┌─ RECORDED INFORMATION

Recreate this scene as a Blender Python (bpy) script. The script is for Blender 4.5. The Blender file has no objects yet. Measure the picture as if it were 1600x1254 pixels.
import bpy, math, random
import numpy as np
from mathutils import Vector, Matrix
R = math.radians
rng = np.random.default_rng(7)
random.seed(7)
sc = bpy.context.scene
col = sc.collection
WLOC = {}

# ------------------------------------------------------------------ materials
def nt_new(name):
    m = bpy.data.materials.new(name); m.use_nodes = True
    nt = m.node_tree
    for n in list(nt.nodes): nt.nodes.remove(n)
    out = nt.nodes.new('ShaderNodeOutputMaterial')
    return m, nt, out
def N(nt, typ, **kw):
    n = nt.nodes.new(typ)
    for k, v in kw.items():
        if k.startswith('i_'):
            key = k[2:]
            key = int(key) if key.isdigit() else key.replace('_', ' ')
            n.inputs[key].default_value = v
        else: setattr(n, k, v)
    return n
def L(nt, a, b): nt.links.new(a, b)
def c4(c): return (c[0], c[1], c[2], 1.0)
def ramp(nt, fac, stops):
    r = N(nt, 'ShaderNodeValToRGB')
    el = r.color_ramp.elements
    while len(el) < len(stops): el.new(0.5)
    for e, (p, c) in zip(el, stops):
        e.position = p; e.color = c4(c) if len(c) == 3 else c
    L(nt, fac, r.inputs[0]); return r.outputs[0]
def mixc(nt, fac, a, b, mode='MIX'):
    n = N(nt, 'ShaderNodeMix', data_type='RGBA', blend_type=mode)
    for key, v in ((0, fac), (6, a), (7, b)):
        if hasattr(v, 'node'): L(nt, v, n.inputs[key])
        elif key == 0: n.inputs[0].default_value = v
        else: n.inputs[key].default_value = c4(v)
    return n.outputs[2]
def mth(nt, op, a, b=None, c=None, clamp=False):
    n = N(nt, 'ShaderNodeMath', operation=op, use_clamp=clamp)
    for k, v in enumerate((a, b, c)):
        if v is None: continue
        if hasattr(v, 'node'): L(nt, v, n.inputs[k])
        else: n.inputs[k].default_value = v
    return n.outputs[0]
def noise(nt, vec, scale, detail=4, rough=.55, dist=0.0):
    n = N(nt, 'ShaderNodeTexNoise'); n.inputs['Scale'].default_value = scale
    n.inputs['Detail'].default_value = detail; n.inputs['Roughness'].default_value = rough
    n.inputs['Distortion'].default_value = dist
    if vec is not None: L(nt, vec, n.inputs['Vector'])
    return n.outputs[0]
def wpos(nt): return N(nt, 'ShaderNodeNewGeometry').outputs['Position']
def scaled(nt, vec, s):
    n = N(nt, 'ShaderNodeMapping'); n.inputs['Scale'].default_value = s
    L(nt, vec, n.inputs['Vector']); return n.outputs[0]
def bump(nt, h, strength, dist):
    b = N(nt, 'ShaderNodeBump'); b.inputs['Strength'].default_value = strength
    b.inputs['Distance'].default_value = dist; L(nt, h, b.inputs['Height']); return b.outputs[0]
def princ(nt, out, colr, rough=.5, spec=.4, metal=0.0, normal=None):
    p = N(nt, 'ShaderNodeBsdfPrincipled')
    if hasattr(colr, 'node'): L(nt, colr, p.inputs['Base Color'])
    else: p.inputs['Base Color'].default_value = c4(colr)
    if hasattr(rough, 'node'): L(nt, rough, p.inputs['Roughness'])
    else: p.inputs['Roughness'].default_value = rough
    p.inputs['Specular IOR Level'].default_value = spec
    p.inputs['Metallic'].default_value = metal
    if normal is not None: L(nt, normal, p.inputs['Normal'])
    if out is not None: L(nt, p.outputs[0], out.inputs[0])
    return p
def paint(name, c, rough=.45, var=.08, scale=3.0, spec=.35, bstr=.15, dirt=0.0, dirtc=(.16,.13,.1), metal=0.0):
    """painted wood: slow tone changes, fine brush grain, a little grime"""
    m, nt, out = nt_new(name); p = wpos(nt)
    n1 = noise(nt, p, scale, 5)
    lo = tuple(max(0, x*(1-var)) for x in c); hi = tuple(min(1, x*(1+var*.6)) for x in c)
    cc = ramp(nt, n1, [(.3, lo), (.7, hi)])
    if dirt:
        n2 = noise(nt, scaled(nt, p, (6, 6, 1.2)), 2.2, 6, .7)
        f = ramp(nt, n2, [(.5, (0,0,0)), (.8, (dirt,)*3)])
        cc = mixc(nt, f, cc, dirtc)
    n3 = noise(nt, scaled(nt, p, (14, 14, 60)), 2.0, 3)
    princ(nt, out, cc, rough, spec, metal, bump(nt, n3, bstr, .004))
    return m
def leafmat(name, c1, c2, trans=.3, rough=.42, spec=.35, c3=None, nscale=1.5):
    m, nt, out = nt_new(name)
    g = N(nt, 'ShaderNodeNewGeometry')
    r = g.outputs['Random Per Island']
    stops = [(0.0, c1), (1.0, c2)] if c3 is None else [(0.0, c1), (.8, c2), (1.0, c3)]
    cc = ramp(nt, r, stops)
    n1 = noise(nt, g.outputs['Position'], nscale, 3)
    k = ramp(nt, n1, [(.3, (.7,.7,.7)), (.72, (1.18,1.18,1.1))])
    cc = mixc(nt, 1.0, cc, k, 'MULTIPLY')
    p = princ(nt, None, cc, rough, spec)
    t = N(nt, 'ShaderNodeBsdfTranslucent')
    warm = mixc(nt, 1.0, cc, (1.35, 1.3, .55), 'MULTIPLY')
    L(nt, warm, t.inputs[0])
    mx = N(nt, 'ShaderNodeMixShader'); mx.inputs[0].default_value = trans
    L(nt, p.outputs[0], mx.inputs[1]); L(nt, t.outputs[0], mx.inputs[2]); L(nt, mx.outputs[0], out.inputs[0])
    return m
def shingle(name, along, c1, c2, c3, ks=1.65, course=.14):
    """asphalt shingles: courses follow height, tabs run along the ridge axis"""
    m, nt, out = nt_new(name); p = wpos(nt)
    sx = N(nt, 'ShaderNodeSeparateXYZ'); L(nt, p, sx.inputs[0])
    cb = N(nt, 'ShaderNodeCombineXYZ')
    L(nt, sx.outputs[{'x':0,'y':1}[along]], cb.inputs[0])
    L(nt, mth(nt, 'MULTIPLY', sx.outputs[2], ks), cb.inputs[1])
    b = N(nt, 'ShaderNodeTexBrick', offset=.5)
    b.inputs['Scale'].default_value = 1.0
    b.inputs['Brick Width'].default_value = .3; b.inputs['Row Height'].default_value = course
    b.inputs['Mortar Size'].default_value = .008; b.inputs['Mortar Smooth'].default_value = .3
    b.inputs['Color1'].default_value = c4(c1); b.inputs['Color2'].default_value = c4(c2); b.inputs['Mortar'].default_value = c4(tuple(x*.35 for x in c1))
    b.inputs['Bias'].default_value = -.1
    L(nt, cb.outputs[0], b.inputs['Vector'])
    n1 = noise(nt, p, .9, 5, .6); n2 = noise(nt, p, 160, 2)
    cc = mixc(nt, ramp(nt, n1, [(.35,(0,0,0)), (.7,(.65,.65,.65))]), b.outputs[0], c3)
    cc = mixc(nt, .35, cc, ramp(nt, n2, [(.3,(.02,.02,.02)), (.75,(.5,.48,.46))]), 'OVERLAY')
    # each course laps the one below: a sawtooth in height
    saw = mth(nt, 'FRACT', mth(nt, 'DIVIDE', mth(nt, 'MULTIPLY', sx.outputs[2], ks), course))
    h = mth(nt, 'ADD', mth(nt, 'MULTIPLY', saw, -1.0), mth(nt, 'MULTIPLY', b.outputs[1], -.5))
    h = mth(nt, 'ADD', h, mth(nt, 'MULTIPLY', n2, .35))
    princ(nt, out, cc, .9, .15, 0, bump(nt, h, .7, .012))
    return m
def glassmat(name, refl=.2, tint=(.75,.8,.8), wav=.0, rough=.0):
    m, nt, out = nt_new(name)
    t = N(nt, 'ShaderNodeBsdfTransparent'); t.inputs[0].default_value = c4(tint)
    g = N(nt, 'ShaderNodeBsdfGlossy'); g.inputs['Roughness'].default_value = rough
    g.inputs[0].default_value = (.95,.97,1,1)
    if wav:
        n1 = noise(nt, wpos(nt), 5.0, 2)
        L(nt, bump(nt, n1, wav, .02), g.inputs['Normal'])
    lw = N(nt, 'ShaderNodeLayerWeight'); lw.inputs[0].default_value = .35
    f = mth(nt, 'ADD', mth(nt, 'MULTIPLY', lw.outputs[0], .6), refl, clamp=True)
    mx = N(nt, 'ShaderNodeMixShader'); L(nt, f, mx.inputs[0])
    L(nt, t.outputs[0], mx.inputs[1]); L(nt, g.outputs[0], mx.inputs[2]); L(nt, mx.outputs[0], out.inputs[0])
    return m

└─

» **EXERCISE TASK**
Report how many lines of the data hold the string "scene"; give only the number.

» **ANSWER TO THE PROBLEM**
2